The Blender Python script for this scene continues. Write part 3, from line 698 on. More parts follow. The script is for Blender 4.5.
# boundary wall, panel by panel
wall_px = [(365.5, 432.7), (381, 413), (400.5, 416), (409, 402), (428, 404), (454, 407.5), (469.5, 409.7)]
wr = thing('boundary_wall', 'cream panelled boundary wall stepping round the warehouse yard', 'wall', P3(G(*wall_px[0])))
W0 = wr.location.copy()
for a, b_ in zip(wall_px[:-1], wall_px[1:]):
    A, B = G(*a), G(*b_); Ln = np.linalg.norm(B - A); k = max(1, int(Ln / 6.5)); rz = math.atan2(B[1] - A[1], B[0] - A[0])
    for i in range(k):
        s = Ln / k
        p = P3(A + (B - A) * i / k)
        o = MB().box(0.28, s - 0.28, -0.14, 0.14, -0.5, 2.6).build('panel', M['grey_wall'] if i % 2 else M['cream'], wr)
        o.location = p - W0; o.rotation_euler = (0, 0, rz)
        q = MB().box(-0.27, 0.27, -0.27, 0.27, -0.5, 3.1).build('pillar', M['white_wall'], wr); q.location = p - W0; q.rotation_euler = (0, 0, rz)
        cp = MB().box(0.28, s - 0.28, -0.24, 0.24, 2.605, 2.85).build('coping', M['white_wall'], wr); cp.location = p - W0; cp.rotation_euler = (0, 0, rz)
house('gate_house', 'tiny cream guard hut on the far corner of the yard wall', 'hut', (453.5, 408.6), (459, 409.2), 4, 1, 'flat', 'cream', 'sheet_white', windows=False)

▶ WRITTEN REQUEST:
Write out all the data again, exactly as it appears.

▶ TASK OUTPUT:
The Blender Python script for this scene continues. Write part 3, from line 698 on. More parts follow. The script is for Blender 4.5.
# boundary wall, panel by panel
wall_px = [(365.5, 432.7), (381, 413), (400.5, 416), (409, 402), (428, 404), (454, 407.5), (469.5, 409.7)]
wr = thing('boundary_wall', 'cream panelled boundary wall stepping round the warehouse yard', 'wall', P3(G(*wall_px[0])))
W0 = wr.location.copy()
for a, b_ in zip(wall_px[:-1], wall_px[1:]):
    A, B = G(*a), G(*b_); Ln = np.linalg.norm(B - A); k = max(1, int(Ln / 6.5)); rz = math.atan2(B[1] - A[1], B[0] - A[0])
    for i in range(k):
        s = Ln / k
        p = P3(A + (B - A) * i / k)
        o = MB().box(0.28, s - 0.28, -0.14, 0.14, -0.5, 2.6).build('panel', M['grey_wall'] if i % 2 else M['cream'], wr)
        o.location = p - W0; o.rotation_euler = (0, 0, rz)
        q = MB().box(-0.27, 0.27, -0.27, 0.27, -0.5, 3.1).build('pillar', M['white_wall'], wr); q.location = p - W0; q.rotation_euler = (0, 0, rz)
        cp = MB().box(0.28, s - 0.28, -0.24, 0.24, 2.605, 2.85).build('coping', M['white_wall'], wr); cp.location = p - W0; cp.rotation_euler = (0, 0, rz)
house('gate_house', 'tiny cream guard hut on the far corner of the yard wall', 'hut', (453.5, 408.6), (459, 409.2), 4, 1, 'flat', 'cream', 'sheet_white', windows=False)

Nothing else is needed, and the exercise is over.